Exercise inputs:
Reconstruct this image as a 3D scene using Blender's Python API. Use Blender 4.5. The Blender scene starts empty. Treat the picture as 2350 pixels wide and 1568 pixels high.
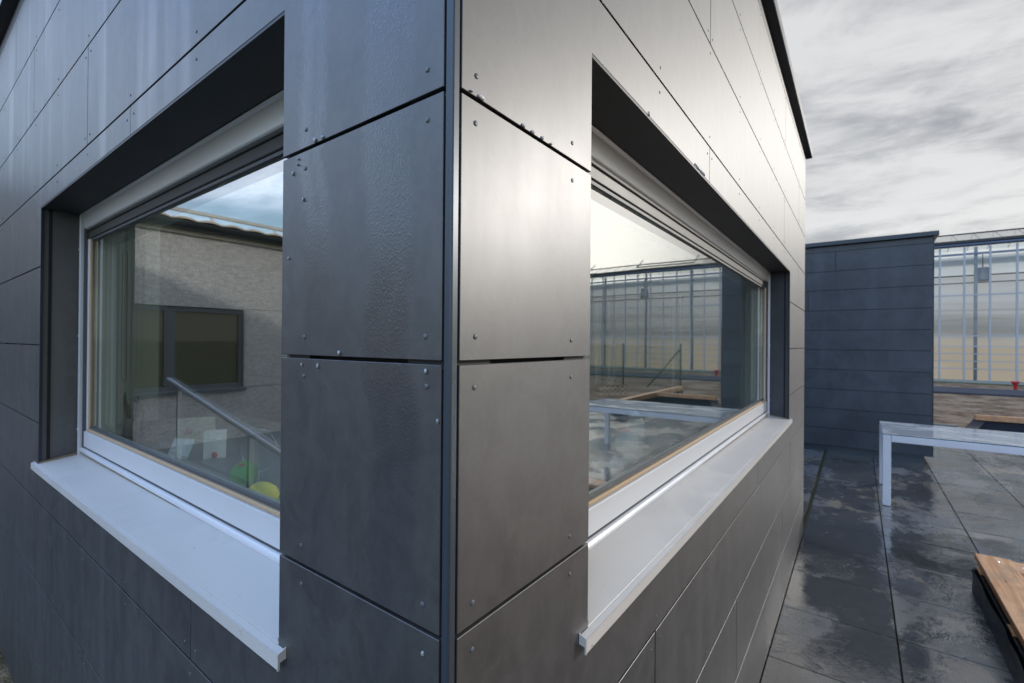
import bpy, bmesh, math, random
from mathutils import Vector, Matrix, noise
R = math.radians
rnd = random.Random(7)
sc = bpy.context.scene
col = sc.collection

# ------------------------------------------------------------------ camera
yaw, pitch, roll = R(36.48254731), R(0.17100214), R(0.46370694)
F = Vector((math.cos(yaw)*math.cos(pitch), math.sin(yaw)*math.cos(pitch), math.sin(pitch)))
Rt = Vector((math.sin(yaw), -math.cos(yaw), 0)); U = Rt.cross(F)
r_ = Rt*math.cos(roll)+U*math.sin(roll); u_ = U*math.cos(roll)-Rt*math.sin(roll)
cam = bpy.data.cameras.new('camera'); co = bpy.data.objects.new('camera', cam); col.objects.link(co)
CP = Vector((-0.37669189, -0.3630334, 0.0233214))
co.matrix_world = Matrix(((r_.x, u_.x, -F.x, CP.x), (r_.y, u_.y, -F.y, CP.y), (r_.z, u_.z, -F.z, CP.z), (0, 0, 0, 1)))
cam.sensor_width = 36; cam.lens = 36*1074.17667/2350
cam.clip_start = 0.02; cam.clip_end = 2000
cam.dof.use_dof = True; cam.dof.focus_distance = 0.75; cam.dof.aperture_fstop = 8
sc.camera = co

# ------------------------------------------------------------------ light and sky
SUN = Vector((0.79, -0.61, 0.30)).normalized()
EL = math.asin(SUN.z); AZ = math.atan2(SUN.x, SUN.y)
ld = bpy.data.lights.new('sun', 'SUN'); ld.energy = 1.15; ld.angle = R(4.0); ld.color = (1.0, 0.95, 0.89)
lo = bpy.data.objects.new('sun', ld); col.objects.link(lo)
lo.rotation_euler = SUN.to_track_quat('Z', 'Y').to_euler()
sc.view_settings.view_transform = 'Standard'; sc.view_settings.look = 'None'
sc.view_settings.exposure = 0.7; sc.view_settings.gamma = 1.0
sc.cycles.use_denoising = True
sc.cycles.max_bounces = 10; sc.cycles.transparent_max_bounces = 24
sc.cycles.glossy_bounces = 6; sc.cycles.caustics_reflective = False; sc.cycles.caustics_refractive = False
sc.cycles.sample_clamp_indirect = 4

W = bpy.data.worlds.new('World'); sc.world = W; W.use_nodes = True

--

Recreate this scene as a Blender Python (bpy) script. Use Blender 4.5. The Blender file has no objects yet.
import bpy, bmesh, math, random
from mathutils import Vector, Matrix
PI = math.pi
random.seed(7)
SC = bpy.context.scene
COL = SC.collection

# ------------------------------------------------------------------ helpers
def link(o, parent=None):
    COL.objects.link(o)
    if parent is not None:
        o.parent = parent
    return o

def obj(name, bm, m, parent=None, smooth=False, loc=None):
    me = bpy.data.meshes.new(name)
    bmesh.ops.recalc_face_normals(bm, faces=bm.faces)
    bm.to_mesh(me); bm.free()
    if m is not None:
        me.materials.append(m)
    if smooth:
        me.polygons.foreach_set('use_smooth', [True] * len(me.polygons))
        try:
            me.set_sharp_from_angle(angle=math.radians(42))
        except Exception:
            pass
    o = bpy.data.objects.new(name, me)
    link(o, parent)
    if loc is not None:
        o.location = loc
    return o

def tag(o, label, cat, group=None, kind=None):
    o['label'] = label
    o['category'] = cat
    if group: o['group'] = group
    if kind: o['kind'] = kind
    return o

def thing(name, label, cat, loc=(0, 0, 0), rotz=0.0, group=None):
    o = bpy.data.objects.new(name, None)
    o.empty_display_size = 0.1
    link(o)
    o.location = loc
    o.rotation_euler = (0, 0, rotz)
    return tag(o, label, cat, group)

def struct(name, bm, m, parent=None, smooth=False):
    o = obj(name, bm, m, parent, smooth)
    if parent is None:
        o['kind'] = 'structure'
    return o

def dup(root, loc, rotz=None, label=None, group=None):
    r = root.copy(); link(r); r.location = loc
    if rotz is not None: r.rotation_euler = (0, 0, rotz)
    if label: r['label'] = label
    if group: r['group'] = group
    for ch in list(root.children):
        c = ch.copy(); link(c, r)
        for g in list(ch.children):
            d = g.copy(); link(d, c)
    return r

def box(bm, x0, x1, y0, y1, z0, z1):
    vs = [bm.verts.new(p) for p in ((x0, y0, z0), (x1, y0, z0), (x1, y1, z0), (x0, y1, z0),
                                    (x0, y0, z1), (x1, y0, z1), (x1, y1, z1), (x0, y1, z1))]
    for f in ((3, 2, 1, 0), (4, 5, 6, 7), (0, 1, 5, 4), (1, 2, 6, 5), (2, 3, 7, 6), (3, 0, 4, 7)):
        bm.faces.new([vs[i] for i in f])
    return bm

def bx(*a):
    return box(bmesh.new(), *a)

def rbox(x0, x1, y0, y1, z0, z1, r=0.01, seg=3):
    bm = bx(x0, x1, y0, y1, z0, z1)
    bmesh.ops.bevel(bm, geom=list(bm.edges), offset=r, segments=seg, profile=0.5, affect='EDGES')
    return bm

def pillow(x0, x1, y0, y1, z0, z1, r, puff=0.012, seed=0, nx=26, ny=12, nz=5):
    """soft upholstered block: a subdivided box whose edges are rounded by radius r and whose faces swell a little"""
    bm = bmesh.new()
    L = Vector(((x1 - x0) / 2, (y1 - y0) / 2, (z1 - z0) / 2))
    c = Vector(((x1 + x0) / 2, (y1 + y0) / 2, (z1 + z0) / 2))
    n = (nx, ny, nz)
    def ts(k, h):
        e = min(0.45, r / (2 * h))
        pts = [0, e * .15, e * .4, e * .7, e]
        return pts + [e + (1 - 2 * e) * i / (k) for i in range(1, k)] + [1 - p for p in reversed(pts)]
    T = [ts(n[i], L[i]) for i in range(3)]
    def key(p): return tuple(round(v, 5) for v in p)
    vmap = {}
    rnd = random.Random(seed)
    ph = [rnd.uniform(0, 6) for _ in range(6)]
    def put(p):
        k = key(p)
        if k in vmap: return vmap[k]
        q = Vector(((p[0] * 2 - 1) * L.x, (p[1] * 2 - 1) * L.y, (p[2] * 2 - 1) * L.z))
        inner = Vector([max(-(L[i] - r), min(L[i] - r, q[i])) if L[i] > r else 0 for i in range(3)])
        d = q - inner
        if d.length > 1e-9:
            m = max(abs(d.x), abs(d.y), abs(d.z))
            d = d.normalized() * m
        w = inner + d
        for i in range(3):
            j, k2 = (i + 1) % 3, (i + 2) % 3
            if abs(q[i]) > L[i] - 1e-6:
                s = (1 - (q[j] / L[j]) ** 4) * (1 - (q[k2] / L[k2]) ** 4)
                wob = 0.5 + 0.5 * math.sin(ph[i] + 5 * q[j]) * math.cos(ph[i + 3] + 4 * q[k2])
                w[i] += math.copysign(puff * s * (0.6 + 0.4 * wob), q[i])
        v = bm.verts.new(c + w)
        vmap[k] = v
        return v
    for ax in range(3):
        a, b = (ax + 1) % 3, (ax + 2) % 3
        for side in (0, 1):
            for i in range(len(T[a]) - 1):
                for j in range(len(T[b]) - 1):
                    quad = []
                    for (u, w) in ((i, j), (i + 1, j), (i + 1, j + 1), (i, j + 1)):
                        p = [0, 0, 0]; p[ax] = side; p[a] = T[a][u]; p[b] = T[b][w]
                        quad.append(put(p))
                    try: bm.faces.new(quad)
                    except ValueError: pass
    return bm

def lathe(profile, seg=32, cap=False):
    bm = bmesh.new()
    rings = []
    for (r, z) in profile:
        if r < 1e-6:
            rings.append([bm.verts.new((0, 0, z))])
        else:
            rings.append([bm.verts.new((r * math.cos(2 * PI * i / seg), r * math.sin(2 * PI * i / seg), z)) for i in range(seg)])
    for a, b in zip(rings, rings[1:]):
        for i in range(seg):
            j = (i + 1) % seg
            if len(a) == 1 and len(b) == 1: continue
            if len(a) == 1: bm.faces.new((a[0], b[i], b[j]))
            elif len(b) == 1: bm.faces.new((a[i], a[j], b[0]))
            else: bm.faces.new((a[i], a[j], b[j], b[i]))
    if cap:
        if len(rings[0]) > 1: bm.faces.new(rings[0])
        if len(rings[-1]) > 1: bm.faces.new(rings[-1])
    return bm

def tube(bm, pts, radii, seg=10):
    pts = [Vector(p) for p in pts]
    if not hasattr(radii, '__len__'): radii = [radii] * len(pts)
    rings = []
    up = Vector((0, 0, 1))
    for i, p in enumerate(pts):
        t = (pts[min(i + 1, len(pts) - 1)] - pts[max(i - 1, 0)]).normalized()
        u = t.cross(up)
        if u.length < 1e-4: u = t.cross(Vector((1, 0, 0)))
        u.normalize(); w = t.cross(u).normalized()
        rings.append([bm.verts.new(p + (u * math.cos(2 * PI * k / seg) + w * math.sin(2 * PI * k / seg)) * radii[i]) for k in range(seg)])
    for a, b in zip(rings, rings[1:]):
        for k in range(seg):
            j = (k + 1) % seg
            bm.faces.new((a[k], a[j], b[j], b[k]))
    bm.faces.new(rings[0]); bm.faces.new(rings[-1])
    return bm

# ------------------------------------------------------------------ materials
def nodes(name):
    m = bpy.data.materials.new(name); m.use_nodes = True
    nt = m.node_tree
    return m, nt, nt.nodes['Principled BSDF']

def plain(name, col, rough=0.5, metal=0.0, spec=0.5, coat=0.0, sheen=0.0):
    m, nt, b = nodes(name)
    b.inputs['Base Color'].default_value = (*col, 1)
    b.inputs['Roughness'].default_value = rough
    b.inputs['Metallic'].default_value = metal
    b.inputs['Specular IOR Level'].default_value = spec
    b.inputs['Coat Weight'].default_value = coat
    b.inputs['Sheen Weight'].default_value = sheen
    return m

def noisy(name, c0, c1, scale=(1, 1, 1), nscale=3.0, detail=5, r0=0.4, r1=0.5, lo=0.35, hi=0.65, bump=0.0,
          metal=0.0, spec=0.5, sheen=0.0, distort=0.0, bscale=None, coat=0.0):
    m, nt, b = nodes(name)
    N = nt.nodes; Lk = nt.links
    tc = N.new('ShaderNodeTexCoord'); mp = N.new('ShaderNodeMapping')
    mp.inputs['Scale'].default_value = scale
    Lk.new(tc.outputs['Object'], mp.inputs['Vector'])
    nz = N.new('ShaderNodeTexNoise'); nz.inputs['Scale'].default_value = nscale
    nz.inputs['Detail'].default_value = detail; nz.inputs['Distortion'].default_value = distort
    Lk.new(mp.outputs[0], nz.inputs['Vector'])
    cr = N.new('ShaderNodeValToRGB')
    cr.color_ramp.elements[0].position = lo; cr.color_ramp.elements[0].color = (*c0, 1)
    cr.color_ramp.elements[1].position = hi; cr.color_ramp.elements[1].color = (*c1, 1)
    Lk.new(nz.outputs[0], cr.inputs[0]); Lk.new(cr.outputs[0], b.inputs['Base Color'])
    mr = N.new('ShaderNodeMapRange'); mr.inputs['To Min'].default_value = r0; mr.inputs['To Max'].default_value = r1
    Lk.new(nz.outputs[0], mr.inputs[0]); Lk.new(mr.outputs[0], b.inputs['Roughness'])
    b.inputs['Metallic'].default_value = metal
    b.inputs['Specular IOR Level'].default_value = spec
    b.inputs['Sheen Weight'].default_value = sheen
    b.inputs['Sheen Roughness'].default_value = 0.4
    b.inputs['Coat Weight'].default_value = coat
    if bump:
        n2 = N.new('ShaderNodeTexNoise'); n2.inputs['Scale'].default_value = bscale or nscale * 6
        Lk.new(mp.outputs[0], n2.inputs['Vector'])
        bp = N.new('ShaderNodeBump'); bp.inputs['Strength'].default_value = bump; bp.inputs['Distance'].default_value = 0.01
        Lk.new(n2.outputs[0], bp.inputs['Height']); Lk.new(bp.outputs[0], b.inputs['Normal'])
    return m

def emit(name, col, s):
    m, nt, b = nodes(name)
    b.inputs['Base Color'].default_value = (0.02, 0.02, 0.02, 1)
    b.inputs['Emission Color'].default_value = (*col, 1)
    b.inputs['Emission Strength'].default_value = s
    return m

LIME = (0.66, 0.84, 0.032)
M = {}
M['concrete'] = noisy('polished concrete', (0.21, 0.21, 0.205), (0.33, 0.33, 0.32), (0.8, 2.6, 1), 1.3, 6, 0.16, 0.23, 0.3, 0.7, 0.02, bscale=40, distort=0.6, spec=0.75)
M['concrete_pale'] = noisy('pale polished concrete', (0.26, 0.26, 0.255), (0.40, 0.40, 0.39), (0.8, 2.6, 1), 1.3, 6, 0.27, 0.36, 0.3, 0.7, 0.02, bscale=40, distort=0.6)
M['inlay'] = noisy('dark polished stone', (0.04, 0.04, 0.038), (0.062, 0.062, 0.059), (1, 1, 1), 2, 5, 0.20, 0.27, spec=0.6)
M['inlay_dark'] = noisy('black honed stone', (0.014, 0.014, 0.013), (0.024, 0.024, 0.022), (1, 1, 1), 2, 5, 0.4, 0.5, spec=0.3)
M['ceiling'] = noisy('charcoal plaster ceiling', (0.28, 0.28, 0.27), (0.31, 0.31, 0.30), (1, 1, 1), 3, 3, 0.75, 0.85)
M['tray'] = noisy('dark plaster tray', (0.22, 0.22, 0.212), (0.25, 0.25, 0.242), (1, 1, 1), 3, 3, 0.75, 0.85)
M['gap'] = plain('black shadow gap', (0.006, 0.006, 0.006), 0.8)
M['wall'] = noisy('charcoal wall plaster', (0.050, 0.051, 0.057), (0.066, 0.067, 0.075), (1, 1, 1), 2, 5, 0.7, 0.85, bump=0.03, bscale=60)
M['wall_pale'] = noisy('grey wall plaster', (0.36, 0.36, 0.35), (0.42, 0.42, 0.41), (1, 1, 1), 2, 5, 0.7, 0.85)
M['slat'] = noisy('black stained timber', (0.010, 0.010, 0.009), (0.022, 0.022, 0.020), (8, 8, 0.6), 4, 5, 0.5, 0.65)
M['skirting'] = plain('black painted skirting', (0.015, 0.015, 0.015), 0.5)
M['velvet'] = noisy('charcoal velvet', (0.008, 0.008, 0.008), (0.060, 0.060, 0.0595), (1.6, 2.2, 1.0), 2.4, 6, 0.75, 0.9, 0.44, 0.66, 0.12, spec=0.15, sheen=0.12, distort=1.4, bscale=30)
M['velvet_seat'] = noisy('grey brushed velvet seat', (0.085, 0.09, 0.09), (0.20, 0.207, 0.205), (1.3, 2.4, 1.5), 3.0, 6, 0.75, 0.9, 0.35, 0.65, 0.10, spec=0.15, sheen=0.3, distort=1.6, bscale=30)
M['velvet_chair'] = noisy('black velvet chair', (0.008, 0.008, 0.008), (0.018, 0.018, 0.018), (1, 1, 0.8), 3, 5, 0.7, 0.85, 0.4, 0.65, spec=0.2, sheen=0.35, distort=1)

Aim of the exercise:
Your task is to transcribe only the lines from the line containing "M['velvet'] = noisy('charcoal" through the line containing "M['velvet_chair'] = noisy('black", word for word.

Expected answer:
M['velvet'] = noisy('charcoal velvet', (0.008, 0.008, 0.008), (0.060, 0.060, 0.0595), (1.6, 2.2, 1.0), 2.4, 6, 0.75, 0.9, 0.44, 0.66, 0.12, spec=0.15, sheen=0.12, distort=1.4, bscale=30)
M['velvet_seat'] = noisy('grey brushed velvet seat', (0.085, 0.09, 0.09), (0.20, 0.207, 0.205), (1.3, 2.4, 1.5), 3.0, 6, 0.75, 0.9, 0.35, 0.65, 0.10, spec=0.15, sheen=0.3, distort=1.6, bscale=30)
M['velvet_chair'] = noisy('black velvet chair', (0.008, 0.008, 0.008), (0.018, 0.018, 0.018), (1, 1, 0.8), 3, 5, 0.7, 0.85, 0.4, 0.65, spec=0.2, sheen=0.35, distort=1)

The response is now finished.